I) Le rôle des conseillers syndicaux
- Les missions confiées par la loi
En vertu des dispositions de l'article 21 de la loi du 10 juillet 1965, le conseil syndical, trait d’union entre le syndic et les copropriétaires, est investi d’une triple mission :
- assister le syndic de la copropriété ;
- en contrôler la gestion ;
- conseiller le syndicat sur toutes questions, pour lesquelles il est consulté ou dont il se saisit lui-même.
Ces missions sont exercées bénévolement (art 27 du décret du 17 mars 1967).
- Un rôle de mandataire
Juridiquement, un conseiller syndical est un mandataire de la collectivité des copropriétaires (le syndicat). Élu par ce dernier lors des assemblées générales, il agit donc pour le compte du syndicat. Le conseiller syndical n’a donc aucun lien contractuel avec les copropriétaires pris individuellement mais avec le syndicat.
II) Les conseillers syndicaux sont-ils « inattaquables » ?
- Le cadre juridique applicable à un mandataire
En application de l’article 1992 du code civil, un mandataire doit répondre des fautes qu’il commet dans sa gestion. Toutefois, la responsabilité d’un mandataire bénévole est appliquée moins rigoureusement que celle du mandataire rémunéré. Le mandataire bénévole ne verra sa responsabilité engagée que s’il a agi de mauvaise foi. Autrement dit, une mauvaise exécution de son mandat sera donc insuffisante pour retenir la responsabilité du mandataire s’il n’est pas établi qu’il est de mauvaise foi (1ère Civ., 26 janvier 2012, pourvoi n° 10-11.528).
- L’application au conseiller syndical
En premier lieu, le conseil syndical est dépourvu de personnalité juridique de sorte que le mandat de conseiller syndical est exercé par chacun des membres du conseil à titre individuel
En second lieu, le conseiller syndical, lorsqu’il agit dans le cadre des trois missions légales susmentionnées, est quasi « intouchable ».
Sa responsabilité, tant vis-à-vis du syndicat (responsabilité contractuelle) que des copropriétaires (responsabilité délictuelle), sera très limitée. Ainsi, dans un arrêt du 29 novembre 2018, la Cour de cassation a jugé que l'engagement de la responsabilité du conseiller syndical par un copropriétaire (tiers au mandat) requiert l'existence d'une faute suffisamment grave qui, au cas d'espèce, n'était pas constituée par une négligence dans la surveillance des comptes du syndic en l'absence de collusion frauduleuse entre le conseiller syndical et le syndic (Civ. 3ème, 29 nov. 2018, pourvoi n° 17-27.766).

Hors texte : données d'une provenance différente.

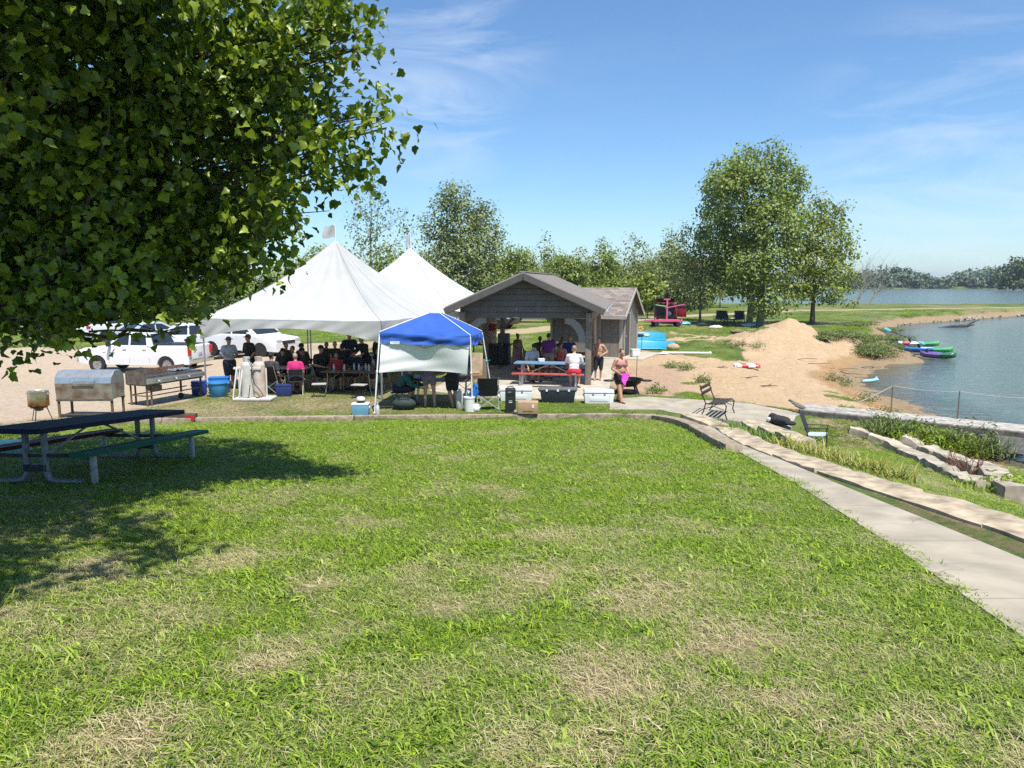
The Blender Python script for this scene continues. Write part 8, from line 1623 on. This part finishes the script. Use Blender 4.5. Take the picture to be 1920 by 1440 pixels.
# ---- in the shelter (sitting at and standing round the tables)
def at_table(tb, x, y, z=0): return tb + SG * x + SR * y + Z * z
person('person in white T-shirt and red shorts seated on the red bench, back to us', at_table(TB1, .88, -.74), R(171), 'sit', 1.78, 1.08, hair=('short', HAIRY), top=(WT, .34), bottom=(fab('bright_red_shorts', (.55, .02, .04)), .5), lean=.16, seat=.475, arms={-1: ((.08, -.12, -.25), (.02, -.32, -.30)), 1: ((.08, -.12, -.25), (.02, -.32, -.30))}, shoes=SHW)
person('man in black cap and grey white shirt bent over the blue table', at_table(TB1, -.85, 1.0), R(30), 'sit', 1.75, 1.05, cap=(BK, 'peak'), hair=('short', HAIRG), top=(fab('grey_white_shirt', (.45, .46, .48)), .34), bottom=(DGRN, .55), lean=.42, seat=.475, head=(.2, .3), shoes=SH)
person('woman in a purple top standing with her back to us behind the blue table', at_table(TB1, -.22, 1.55), R(175), H=1.66, hair=('bun', HAIRD), top=(PUR, .25), bottom=(KHAKI, .25), arms={-1: ((.10, -.04, -.26), (.06, -.20, -.42)), 1: ((.10, -.04, -.26), (.08, -.20, -.42))}, shoes=SH)
person('dark clothed child standing half hidden behind the woman in purple', at_table(TB1, -.62, 2.2), R(160), H=1.50, g=.9, skin=SKIN3, hair=('short', HAIRD), top=(BK, .3), bottom=(BK, .5), shoes=SH)
person('woman in a coral tank top with dark hair sitting at the shelter tables', at_table(TB1, .18, 1.9), R(165), 'sit', 1.64, 1.08, skin=SKIN2, hair=('bun', HAIRD), top=(fab('coral_tank', (.50, .10, .11)), -.6), bottom=(BK, .5), lean=.12, seat=.475, shoes=SH)
person('dark haired person in a pale teal shirt facing us at the rear table', at_table(TB2, -.35, -.78, -.0), R(10), 'sit', 1.64, 1.0, skin=SKIN3, hair=('long', HAIRD), top=(fab('pale_teal_shirt', (.18, .38, .40)), .3), bottom=(BK, .5), lean=.1, seat=.475, shoes=SH)
person('person in a royal blue shirt with reddish hair at the rear table near the post', at_table(TB2, .18, .78), R(5), 'sit', 1.72, 1.1, hair=('short', mat('auburn_hair', (.10, .03, .02), .5)), top=(fab('royal_blue_shirt', (.02, .05, .25)), .35), bottom=(BK, .5), lean=.15, seat=.475, shoes=SH)
person('young person in dark clothing sitting between teal shirt and blue shirt at the rear table', at_table(TB2, -.1, .78), R(0), 'sit', 1.60, .95, skin=SKIN3, hair=('short', HAIRD), top=(BK, .35), bottom=(BK, .5), lean=.1, seat=.475, shoes=SH)
gp = G(968, 697) + Vector((.05, .25, .05))
person('girl wrapped in a long pink towel standing left in the shelter', gp, R(35), H=1.45, g=.86, skin=SKIN3, hair=('bun', HAIRD), arms={-1: ((.05, -.02, -.22), (.0, -.16, -.30)), 1: ((.05, -.02, -.22), (.0, -.16, -.30))}, bottom=(BK, .3), shoes=SH)
cloth('wrapped_towel', 'faded pink and red towel wrapped round the girl in the shelter', lambda a, b: Vector((math.sin(a * 2 * math.pi) * (.17 + .07 * b + .012 * math.sin(a * 40)), math.cos(a * 2 * math.pi) * (.14 + .07 * b + .012 * math.sin(a * 40)), 1.10 - b * .95)), mat('faded_pink_towel', (.36, .13, .14), .9, scale=4, col2=(.30, .24, .27)), gp, R(35), 'towel', 40, 8)
cloth('draped_towel', 'pale grey towel hanging from the arm of the girl in the shelter', lambda a, b: Vector((.22 + a * .16 + .04 * b, -.05 + .05 * math.sin(a * 12), .85 - b * .62 - .1 * a)), mat('pale_grey_towel', (.38, .38, .43), .9), gp, R(0), 'towel')
# ---- under the blue canopy
person('seated person in a teal shirt leaning forward under the blue canopy', (-3.35, 21.6, 0), R(82), 'sit', 1.74, 1.12, hair=('short', HAIRG), top=(TEAL, .85), bottom=(BK, .48), lean=.75, seat=.42, head=(-.2, 0), arms={-1: ((.05, -.16, -.22), (.0, -.42, -.30)), 1: ((.05, -.16, -.22), (.0, -.42, -.30))}, shoes=SH)
o = thing('folding_stool', 'low folding stool under the seated person in teal', 'stool', (-3.30, 21.6, 0), R(82)); mb = MB(); mb.box((0, .02, .40), (.40, .36, .03)); mb.build('seat', BLKF, o); mb = MB()
for s_ in (-1, 1): mb.tube([(s_ * .17, -.16, .39), (s_ * .17, .18, 0)], .011, 6); mb.tube([(s_ * .17, .18, .39), (s_ * .17, -.16, 0)], .011, 6)
mb.build('leg_frame', GALV, o)
person('bare legged woman in a mauve top and short shorts at the canopy table', (-2.38, 21.30, 0), R(178), H=1.66, g=.95, hair=('tail', HAIRB), top=(fab('mauve_top', (.20, .13, .19)), .3), bottom=(fab('mauve_shorts', (.22, .16, .21)), .18), lean=.10, arms={-1: ((.07, -.10, -.25), (.02, -.30, -.34)), 1: ((.07, -.10, -.25), (.02, -.30, -.34))}, legs={-1: ((.13, 0, .48), (.15, .02, .075)), 1: ((.12, 0, .48), (.13, .02, .075))})
person('person in maroon shirt and black shorts at the right end of the canopy table', (-1.72, 21.28, 0), R(176), H=1.70, g=1.02, hair=('short', HAIRB), top=(MARK, .34), bottom=(BK, .40), lean=.12, arms={-1: ((.07, -.10, -.25), (.02, -.30, -.34)), 1: ((.07, -.10, -.25), (.02, -.30, -.34))}, legs={-1: ((.08, 0, .48), (.12, -.02, .075)), 1: ((.08, .02, .48), (-.02, .06, .075))})
# ---- under the front tent
person('man in bucket hat and pale T-shirt standing by the tent corner pole', (-9.55, 25.1, 0), R(52), H=1.74, g=1.22, hair=('short', HAIRG), cap=(fab('grey_bucket_hat', (.16, .155, .14)), 'brim'), top=(fab('pale_grey_tee', (.52, .52, .55)), .36), bottom=(fab('charcoal_shorts', (.035, .035, .04)), .46), arms={-1: ((.10, .0, -.26), (-.10, -.20, -.28)), 1: ((.10, .0, -.26), (-.08, -.22, -.26))}, shoes=SH)
person('man in camouflage cap and black shirt standing beside the bucket hat man', (-9.15, 25.9, 0), R(-35), H=1.76, g=1.1, skin=SKIN, hair=('short', HAIRD), cap=(fab('camo_cap', (.14, .12, .08)), 'peak'), top=(BK, .36), bottom=(BK, .5), arms={-1: ((.09, .0, -.26), (-.04, -.22, -.26)), 1: ((.09, .0, -.26), (.02, -.14, -.45))}, shoes=SH)
person('heavy man in dark grey seen from behind in the brown camp chair', (-7.75, 23.95, 0), R(165), 'sit', 1.74, 1.2, hair=('short', HAIRD), top=(fab('dark_grey_tee', (.04, .042, .045)), .36), bottom=(BK, .5), seat=.40, lean=-.05, cap=(BK, 'peak'), shoes=SH)
person('person in a cap sitting facing the camp chairs, dark against the pale dirt', (-7.95, 25.7, 0), R(40), 'sit', 1.66, 1.05, hair=('tail', HAIRD), cap=(BK, 'peak'), top=(DGRN, .34), bottom=(BK, .5), seat=.43, lean=.1, shoes=SH)
person('person in hot pink shirt and pale cap on the black folding chair', (-6.92, 23.72, 0), R(192), 'sit', 1.62, 1.16, hair=('short', HAIRG), cap=(fab('pale_cap', (.34, .28, .23)), 'peak'), top=(PK, .36), bottom=(BK, .5), seat=.45, lean=.05, shoes=SH)
person('person with dark hair sitting behind the pink shirt, nearer the middle tent pole', (-7.62, 26.0, 0), R(-25), 'sit', 1.72, 1.1, hair=('short', HAIRD), top=(BK, .35), bottom=(BK, .5), seat=.46, lean=.1, shoes=SH)
person('second dark haired person close behind the one by the middle tent pole', (-7.50, 26.7, 0), R(-20), 'sit', 1.78, 1.05, hair=('short', HAIRD), cap=(BK, 'peak'), top=(DGRN, .35), bottom=(BK, .5), seat=.46, lean=.1, shoes=SH)
person('man in a flat cap raising a fist to his mouth by the middle tent pole', (-6.45, 25.0, 0), R(50), 'sit', 1.80, 1.15, hair=('short', HAIRD), cap=(BK, 'peak'), top=(fab('near_black_tee', (.022, .022, .025)), .36), bottom=(BK, .6), seat=.52, lean=.05, arms={1: ((.12, -.14, -.24), (.02, -.26, -.02)), -1: ((.08, -.05, -.27), (.0, -.28, -.30))}, shoes=SH)
person('child in a red shirt sitting at the brown table with bottles', (-5.85, 24.75, 0), R(10), 'sit', 1.45, .95, skin=SKIN2, hair=('short', HAIRD), top=(REDK, .36), bottom=(BK, .5), seat=.46, lean=.1, shoes=SH)
person('person in a sun hat standing deep in the tent near its right corner', (-5.85, 26.8, 0), R(30), H=1.80, g=1.12, hair=('short', HAIRD), cap=(DGRN, 'brim'), top=(fab('dark_blue_shirt', (.02, .03, .07)), .36), bottom=(BK, .55), arms={-1: ((.10, -.02, -.26), (-.02, -.24, -.24)), 1: ((.10, -.02, -.26), (.05, -.22, -.28))}, shoes=SH)
person('dark figure bending over the food table at the right corner of the tent', (-5.15, 26.3, 0), R(-40), H=1.72, g=1.1, hair=('short', HAIRD), top=(BK, .5), bottom=(BK, .6), lean=.3, arms={-1: ((.08, -.12, -.24), (.0, -.30, -.30)), 1: ((.08, -.12, -.24), (.0, -.30, -.30))}, shoes=SH)
person('tall dark figure standing nearest the blue canopy inside the tent', (-4.75, 26.2, 0), R(120), H=1.76, g=1.05, hair=('short', HAIRD), cap=(BK, 'peak'), top=(fab('dark_brown_shirt', (.04, .028, .02)), .4), bottom=(BK, .6), shoes=SH)
for i, (x, y, rz, lb) in enumerate(((-7.95, 25.65, 40, 'dark folding chair under the person in a cap facing the camp chairs'), (-7.60, 25.98, -25, 'dark folding chair under the person nearest the middle tent pole'), (-7.48, 26.68, -20, 'dark folding chair rearmost behind the middle tent pole'), (-5.85, 24.74, 10, 'dark folding chair under the child in the red shirt'), (-6.42, 25.0, 50, 'dark folding chair under the man raising his fist'))):
    folding_chair(lb, (x, y, 0), R(rz), BLKF)
person('person in dark clothes sitting at the food table with back to the canopy', (-4.35, 25.0, 0), R(-60), 'sit', 1.70, 1.05, hair=('short', HAIRD), top=(fab('charcoal_top', (.03, .03, .035)), .4), bottom=(BK, .6), seat=.46, lean=.2, shoes=SH)
person('grey haired person sitting at the far grey table in the tent', (-6.7, 28.2, 0), R(10), 'sit', 1.68, 1.05, hair=('short', HAIRG), top=(fab('dark_green_top', (.02, .04, .03)), .4), bottom=(BK, .6), seat=.46, lean=.15, shoes=SH)
for i, (px, D, rz, sh, sz, lb) in enumerate(((535, 27.5, 20, 'olive_tee', 1.68, 'broad shouldered person in olive sitting behind the cap wearer at the tent left'), (572, 25.6, -60, 'brown_tee', 1.66, 'person in dark brown leaning beside the middle tent pole'), (640, 27.2, 15, 'slate_tee', 1.72, 'person in slate grey sitting behind the child in red'), (668, 25.2, -20, 'ink_tee', 1.70, 'person in ink blue sitting at the right end of the bottle table'), (612, 28.4, 10, 'moss_tee', 1.70, 'person in moss green sitting at the rear grey table'))):
    x = (px - 960) / F * D; c = {'olive_tee': (.05, .05, .03), 'brown_tee': (.05, .03, .02), 'slate_tee': (.06, .065, .075), 'ink_tee': (.015, .02, .05), 'moss_tee': (.03, .05, .025)}[sh]
    person(lb, (x, D, 0), R(rz), 'sit', sz, 1.1, skin=SKIN2, hair=('short', (HAIRD, HAIRB, HAIRG)[i % 3]), cap=(BK, 'peak') if i % 2 else None, top=(fab(sh, c), .36), bottom=(BK, .55), seat=.46, lean=.12 + .05 * i, head=(.05 * i, .3 - .15 * i), shoes=SH)
# ================================================================== AIR
hz = MB(); hz.box((0, 0, 17.5), (7600, 7600, 41)); hm = bpy.data.materials.new('haze_air'); hm.use_nodes = True; _t = hm.node_tree; _t.nodes.clear()
_o = N(_t, 'ShaderNodeOutputMaterial'); _v = N(_t, 'ShaderNodeVolumePrincipled'); _v.inputs['Color'].default_value = (0.80, 0.88, 1.0, 1); _v.inputs['Density'].default_value = 0.0002; _v.inputs['Anisotropy'].default_value = 0.2
L(_t, _v.outputs[0], _o.inputs['Volume']); h_ = hz.build('haze', hm, smooth=False); h_['kind'] = 'stuff'
SC.cycles.volume_bounces = 0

En tant que bénévole, le conseiller syndical est donc protégé par les dispositions précitée de l’article 1992 du code civil. Il l’est également par le fonctionnement même de la copropriété et de liberté de vote des copropriétaires. En effet, les conseillers syndicaux ne sauraient en toute hypothèse être tenus responsables des conséquences des décisions souveraines de l'assemblée (CA Paris, pôle 4 - ch. 2, 21 juin 2017, n° 15/09932, à propos d'une augmentation de budget résultant prétendument du conseil syndical).
Dans une affaire similaire, où une copropriétaire invoquait un abus d'autorité de l'ensemble du conseil syndical par le dépôt de notes indiquant le sens du vote des membres du conseil dans les boîtes aux lettres de la copropriété avant l'assemblée, la Cour d'appel de Paris a de nouveau rappelé que les copropriétaires réunis en assemblée générale sont libres de voter comme ils l'entendent, qu'il appartient au conseil syndical de donner son avis à l'assemblée générale en vertu de l'article 21 de la loi du 10 juillet 1965 et que le fait d'avoir remis à chacun un avis sur les différents projets de résolution n'était pas fautif (pôle 4 - ch. 2, 20 sept. 2017, n° 15/10113).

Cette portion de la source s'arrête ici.